• _EXERCISE BRIEF_: Each entry that follows must be output without any deviation.

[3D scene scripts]
####
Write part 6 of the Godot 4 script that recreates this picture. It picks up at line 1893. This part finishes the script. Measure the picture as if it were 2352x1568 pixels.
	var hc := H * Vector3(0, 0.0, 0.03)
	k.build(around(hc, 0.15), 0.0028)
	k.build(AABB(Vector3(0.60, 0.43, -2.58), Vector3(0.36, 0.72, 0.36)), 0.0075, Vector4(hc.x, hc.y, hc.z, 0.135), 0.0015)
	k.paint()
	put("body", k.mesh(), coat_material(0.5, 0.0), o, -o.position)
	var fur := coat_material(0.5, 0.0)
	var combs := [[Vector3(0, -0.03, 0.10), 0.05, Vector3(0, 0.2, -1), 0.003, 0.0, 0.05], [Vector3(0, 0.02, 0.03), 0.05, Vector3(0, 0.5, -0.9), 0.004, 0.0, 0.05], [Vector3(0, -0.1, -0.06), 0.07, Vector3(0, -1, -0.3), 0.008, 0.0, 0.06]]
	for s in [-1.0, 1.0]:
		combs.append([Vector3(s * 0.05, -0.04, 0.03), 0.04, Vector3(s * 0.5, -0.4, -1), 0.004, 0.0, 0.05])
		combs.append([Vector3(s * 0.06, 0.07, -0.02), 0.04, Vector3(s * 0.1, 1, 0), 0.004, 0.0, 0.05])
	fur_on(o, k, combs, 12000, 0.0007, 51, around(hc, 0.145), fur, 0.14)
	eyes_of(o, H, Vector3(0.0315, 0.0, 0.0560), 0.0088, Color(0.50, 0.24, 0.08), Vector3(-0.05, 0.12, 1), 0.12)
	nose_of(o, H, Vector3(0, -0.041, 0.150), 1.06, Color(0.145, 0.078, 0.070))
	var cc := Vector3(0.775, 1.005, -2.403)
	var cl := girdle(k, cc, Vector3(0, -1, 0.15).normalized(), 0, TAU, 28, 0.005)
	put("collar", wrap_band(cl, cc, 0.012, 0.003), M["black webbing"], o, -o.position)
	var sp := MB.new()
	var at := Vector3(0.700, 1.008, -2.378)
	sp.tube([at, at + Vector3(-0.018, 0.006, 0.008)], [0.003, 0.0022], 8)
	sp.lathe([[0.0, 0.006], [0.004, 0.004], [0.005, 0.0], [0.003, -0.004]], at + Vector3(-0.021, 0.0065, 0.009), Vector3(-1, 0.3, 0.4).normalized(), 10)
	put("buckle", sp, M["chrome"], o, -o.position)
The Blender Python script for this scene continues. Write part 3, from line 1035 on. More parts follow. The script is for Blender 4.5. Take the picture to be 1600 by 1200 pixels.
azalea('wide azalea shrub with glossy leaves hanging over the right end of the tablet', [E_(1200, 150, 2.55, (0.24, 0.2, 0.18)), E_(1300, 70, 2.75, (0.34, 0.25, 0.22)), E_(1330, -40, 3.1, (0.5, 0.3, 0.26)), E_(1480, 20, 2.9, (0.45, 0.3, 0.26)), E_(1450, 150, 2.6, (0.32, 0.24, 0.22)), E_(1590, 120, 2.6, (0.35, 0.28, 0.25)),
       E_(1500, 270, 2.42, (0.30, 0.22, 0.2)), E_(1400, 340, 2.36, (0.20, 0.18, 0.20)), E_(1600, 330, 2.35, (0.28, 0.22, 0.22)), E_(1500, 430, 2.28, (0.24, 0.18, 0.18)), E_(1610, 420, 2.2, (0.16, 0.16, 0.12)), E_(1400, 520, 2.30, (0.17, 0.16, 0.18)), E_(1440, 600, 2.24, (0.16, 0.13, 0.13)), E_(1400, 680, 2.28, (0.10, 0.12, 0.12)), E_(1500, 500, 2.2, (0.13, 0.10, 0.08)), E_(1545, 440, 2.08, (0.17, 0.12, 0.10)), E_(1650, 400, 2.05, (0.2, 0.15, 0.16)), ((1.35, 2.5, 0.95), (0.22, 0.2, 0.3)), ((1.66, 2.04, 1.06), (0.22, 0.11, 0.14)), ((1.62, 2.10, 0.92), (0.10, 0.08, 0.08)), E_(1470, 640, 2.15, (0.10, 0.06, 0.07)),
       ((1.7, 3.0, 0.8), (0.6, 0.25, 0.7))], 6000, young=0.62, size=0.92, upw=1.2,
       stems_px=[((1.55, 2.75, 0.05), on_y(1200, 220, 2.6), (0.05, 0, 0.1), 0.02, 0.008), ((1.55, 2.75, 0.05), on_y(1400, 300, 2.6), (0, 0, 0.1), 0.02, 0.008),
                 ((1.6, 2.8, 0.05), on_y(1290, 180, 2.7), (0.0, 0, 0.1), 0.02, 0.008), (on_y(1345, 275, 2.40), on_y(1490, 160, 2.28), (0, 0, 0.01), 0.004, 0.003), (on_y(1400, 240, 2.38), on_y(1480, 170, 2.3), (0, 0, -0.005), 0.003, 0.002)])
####
• _TASK RESPONSE_:
Write part 6 of the Godot 4 script that recreates this picture. It picks up at line 1893. This part finishes the script. Measure the picture as if it were 2352x1568 pixels.
	var hc := H * Vector3(0, 0.0, 0.03)
	k.build(around(hc, 0.15), 0.0028)
	k.build(AABB(Vector3(0.60, 0.43, -2.58), Vector3(0.36, 0.72, 0.36)), 0.0075, Vector4(hc.x, hc.y, hc.z, 0.135), 0.0015)
	k.paint()
	put("body", k.mesh(), coat_material(0.5, 0.0), o, -o.position)
	var fur := coat_material(0.5, 0.0)
	var combs := [[Vector3(0, -0.03, 0.10), 0.05, Vector3(0, 0.2, -1), 0.003, 0.0, 0.05], [Vector3(0, 0.02, 0.03), 0.05, Vector3(0, 0.5, -0.9), 0.004, 0.0, 0.05], [Vector3(0, -0.1, -0.06), 0.07, Vector3(0, -1, -0.3), 0.008, 0.0, 0.06]]
	for s in [-1.0, 1.0]:
		combs.append([Vector3(s * 0.05, -0.04, 0.03), 0.04, Vector3(s * 0.5, -0.4, -1), 0.004, 0.0, 0.05])
		combs.append([Vector3(s * 0.06, 0.07, -0.02), 0.04, Vector3(s * 0.1, 1, 0), 0.004, 0.0, 0.05])
	fur_on(o, k, combs, 12000, 0.0007, 51, around(hc, 0.145), fur, 0.14)
	eyes_of(o, H, Vector3(0.0315, 0.0, 0.0560), 0.0088, Color(0.50, 0.24, 0.08), Vector3(-0.05, 0.12, 1), 0.12)
	nose_of(o, H, Vector3(0, -0.041, 0.150), 1.06, Color(0.145, 0.078, 0.070))
	var cc := Vector3(0.775, 1.005, -2.403)
	var cl := girdle(k, cc, Vector3(0, -1, 0.15).normalized(), 0, TAU, 28, 0.005)
	put("collar", wrap_band(cl, cc, 0.012, 0.003), M["black webbing"], o, -o.position)
	var sp := MB.new()
	var at := Vector3(0.700, 1.008, -2.378)
	sp.tube([at, at + Vector3(-0.018, 0.006, 0.008)], [0.003, 0.0022], 8)
	sp.lathe([[0.0, 0.006], [0.004, 0.004], [0.005, 0.0], [0.003, -0.004]], at + Vector3(-0.021, 0.0065, 0.009), Vector3(-1, 0.3, 0.4).normalized(), 10)
	put("buckle", sp, M["chrome"], o, -o.position)
The Blender Python script for this scene continues. Write part 3, from line 1035 on. More parts follow. The script is for Blender 4.5. Take the picture to be 1600 by 1200 pixels.
azalea('wide azalea shrub with glossy leaves hanging over the right end of the tablet', [E_(1200, 150, 2.55, (0.24, 0.2, 0.18)), E_(1300, 70, 2.75, (0.34, 0.25, 0.22)), E_(1330, -40, 3.1, (0.5, 0.3, 0.26)), E_(1480, 20, 2.9, (0.45, 0.3, 0.26)), E_(1450, 150, 2.6, (0.32, 0.24, 0.22)), E_(1590, 120, 2.6, (0.35, 0.28, 0.25)),
       E_(1500, 270, 2.42, (0.30, 0.22, 0.2)), E_(1400, 340, 2.36, (0.20, 0.18, 0.20)), E_(1600, 330, 2.35, (0.28, 0.22, 0.22)), E_(1500, 430, 2.28, (0.24, 0.18, 0.18)), E_(1610, 420, 2.2, (0.16, 0.16, 0.12)), E_(1400, 520, 2.30, (0.17, 0.16, 0.18)), E_(1440, 600, 2.24, (0.16, 0.13, 0.13)), E_(1400, 680, 2.28, (0.10, 0.12, 0.12)), E_(1500, 500, 2.2, (0.13, 0.10, 0.08)), E_(1545, 440, 2.08, (0.17, 0.12, 0.10)), E_(1650, 400, 2.05, (0.2, 0.15, 0.16)), ((1.35, 2.5, 0.95), (0.22, 0.2, 0.3)), ((1.66, 2.04, 1.06), (0.22, 0.11, 0.14)), ((1.62, 2.10, 0.92), (0.10, 0.08, 0.08)), E_(1470, 640, 2.15, (0.10, 0.06, 0.07)),
       ((1.7, 3.0, 0.8), (0.6, 0.25, 0.7))], 6000, young=0.62, size=0.92, upw=1.2,
       stems_px=[((1.55, 2.75, 0.05), on_y(1200, 220, 2.6), (0.05, 0, 0.1), 0.02, 0.008), ((1.55, 2.75, 0.05), on_y(1400, 300, 2.6), (0, 0, 0.1), 0.02, 0.008),
                 ((1.6, 2.8, 0.05), on_y(1290, 180, 2.7), (0.0, 0, 0.1), 0.02, 0.008), (on_y(1345, 275, 2.40), on_y(1490, 160, 2.28), (0, 0, 0.01), 0.004, 0.003), (on_y(1400, 240, 2.38), on_y(1480, 170, 2.3), (0, 0, -0.005), 0.003, 0.002)])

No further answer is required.